Wir können es uns schlicht nicht leisten, dieses stetige Wachstum des Energie- und Strombedarfs aus fossilen Energiequellen zu befriedigen. Erstens, weil dies CO2 freisetzt, von dem ohnehin schon zuviel in der Atmosphäre ist (alles über 350 ppm ist langfristig gefährlich wegen der damit verbundenen Destabilisierung der Eisschilde), zweitens, weil die fossilen Energien begrenzt sind und die höheren Preise, die wir bei einer kommenden Verknappung bezahlen werden, vollumfänglich in die Taschen von Grosskonzernen und zwielichtigen Regimes gehen werden.

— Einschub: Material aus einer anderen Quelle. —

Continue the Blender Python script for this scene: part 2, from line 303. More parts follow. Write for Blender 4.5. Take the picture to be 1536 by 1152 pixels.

Die einzige beliebig (im Rahmen unserer heutigen Möglichkeiten und Bedürfnisse) skalierbare, CO2-freie Stromquelle, die wir zur Zeit haben, ist die Kernenergie.
Wir müssen uns keinerlei Sorgen um Uranvorräte machen (im Meer gibt es genügend Uran für Jahrzehntausende), zudem gibt es auch noch das viel häufigere Thorium, das in Kernkraftwerken genutzt werden könnte. Abfälle sind ein Nebenprodukt heutiger Reaktordesigns - künftige Reaktoren werden Abfälle produzieren, die viel kleiner im Umfang und in deutlich kürzerer Zeit (ca. 500 Jahre) abgeklungen sein werden. Wir werden alle Abfälle, die wir heute haben, in künftigen Reaktordesigns verbrennen, ja wir könnten sogar den heutigen Energieverbrauch der Menschheit für 500 Jahre aus diesen Abfällen decken. Dafür wird es Invesitionen in die Erforschung dieser neuen Reaktordesigns brauchen. Natürlich sollten wir auch weiterhin Geld in die Fusionsforschung investieren, auch wenn ich dafür wäre, nicht alles auf eine Karte (sprich: ITER) zu setzen.
Wenn wir noch höhere Sicherheit von Kernanlagen wollen (in Toten pro Kilowattstunde gerechnet ist die Kernenergie heute schon eine der sichersten Energieformen, vergleichbar mit Wind und Sonne), müssen wir mehr moderne Kernkraftwerke bauen und die alten Reaktoren schneller ersetzen. Wäre Fukushima ein neuerer Reaktor gewesen, wäre dort gar nichts passiert.
Es grenzt an Irrsinn, wenn heute sogenannt "Grüne" in Deutschland den Atomausstieg fordern und dieser Strom dann mit fossilen Energien kompensiert werden soll (und auch noch damit beginnen, umliegende Länder unter Druck zu setzen, ihre Atomkraftwerke abzuschalten - ausser bei Uralt-Werken wie Fessenheim, das man einfach schnell durch ein neues, modernes ersetzen sollte, ist das absolut unverständlich). Die vernünftigste Haltung in Europa haben da die Schweden: Es gibt nur neue KKWs, wenn alte abgeschaltet werden und die KKW-Betreiber erhalten keinerlei Subventionen. Ich würde noch weitergehen und den Atomstrom etwas verteuern, bis er gleich teuer wie der Solarstrom ist, und die Einnahmen daraus in die Erforschung künftiger Reaktorgenerationen, die auch Abfälle verbrennen können, investieren. Damit könnte man sich nämlich auch die Einspeiseverütung sparen, und der Solarstrom könnte seine Stärken ausspielen: die weitere Entwicklung dieser Technologie finanziert sich dann praktisch von selbst (wie immer).